Monday, Aug. 09, 1937
Hupp Up
For the six months ending June 30 Hupp Motor Car Corp. last week reported a net loss of $349,966 against a net loss of $479,551 for the first half of 1936. In a year of booming automobile sales this reduction by itself might appear small comfort to an old and long stagnant motor-maker. But the true state of Hupp was discernible last week not in its profit & loss account but in the balance sheet and in its big plant off Detroit's East Grand Boulevard. In both of these stagnation lurked no longer.

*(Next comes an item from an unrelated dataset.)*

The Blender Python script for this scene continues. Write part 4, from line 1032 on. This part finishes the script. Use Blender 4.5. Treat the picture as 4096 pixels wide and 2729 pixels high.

When ingenious Promoter Archie Moulton Andrews was finally thrown out of the Hupp management (TIME, Nov. 4, 1935), he left the company's affairs at a lower ebb than they had ever been since young Robert Hupp sat up all one cold night to assemble his first show model in 1908. From $52,500,000 in 1929, Hupp sales had dropped to $6,118,000 in 1933 and recovered only to $6,868,000 in 1935. Depressed by Hupp's million-dollar losses and by Archie Andrews' merchandising schemes, parts supply companies were refusing to extend credit. In January 1936. Hupp 's new board of directors stopped manufacturing Hupmobiles.
They might never have started again had it not been for an aggressive 42-year old Hupp executive named Thomas Bradley. As director of purchases for the company since 1934, bristle-topped, freckled Mr. Bradley had an inside view of the effect of Andrews' cavalier administration. Having been a vice-president and director of the old Paige-Detroit Motor Car Co. and a director of its successor, Graham Paige, he also knew a great deal about the independent automobile business. In the spring of 1936 Bradley took counsel with Hupp's director of sales and chief engineer, drew up an analysis of the company which he put before the directors in June. Gist of it was that with Hupmobile's reputation still high among car-owners* all Hupp needed was working capital and a new car. The company had no funded debt, and drastic write-downs on machinery and equipment made its overheac the lowest in the industry. Brightened by Mr. Bradley's analysis, the directors elected him to succeed President Wallace Zwiener, who died a year ago. The company then dropped a previous proposal to issue some $570,000 worth of stock, adopted a more ambitious plan. Approved by Hupp stockholders last April this provided for a reduction in par value of the outstanding common stock from $10 to $1 a share, exchange of stock on a one for two basis, sale of 988,971 new shares at $3 a share. Marketed through a syndicate headed by F. S. Yantis & Co. of Chicago, these netted the company $2,690,000 last June. Thus Hupp acquired enough cash to start manufacturing. President Bradley immediately ended the 18- month shutdown by resuming production of old type cars for export.
During Hupp's long night its engineering staff stayed on at the closed plant, hopefully working out a new model for production if and when. During the last two months about 450 workers, many of them old Hupp men, have been hired to get the plant ready for full production. This week the new Hupmobile comes off the assembly line in two models, a six, selling for under $1,000 and an eight, listed at around $1,200. President Bradey, whose vacationing this summer has been limited to Sundays with his family in their Ontario cottage, figures that if only 7% of Hupp's faithful owners buy the new car the company will break even on a production of about 1,500 cars a month. A strike is the last thing he looks for from Hupp's prospective 1,200 workers, believing that unionized or not they will "stick with us and help get Hupp going."
*A Bradley survey showed that of 207,000 Hupmobiles licensed in the U. S., 57 % were still being driven by their original owners, that 78% of Hupmobile owners wanted to "stick to Hupp."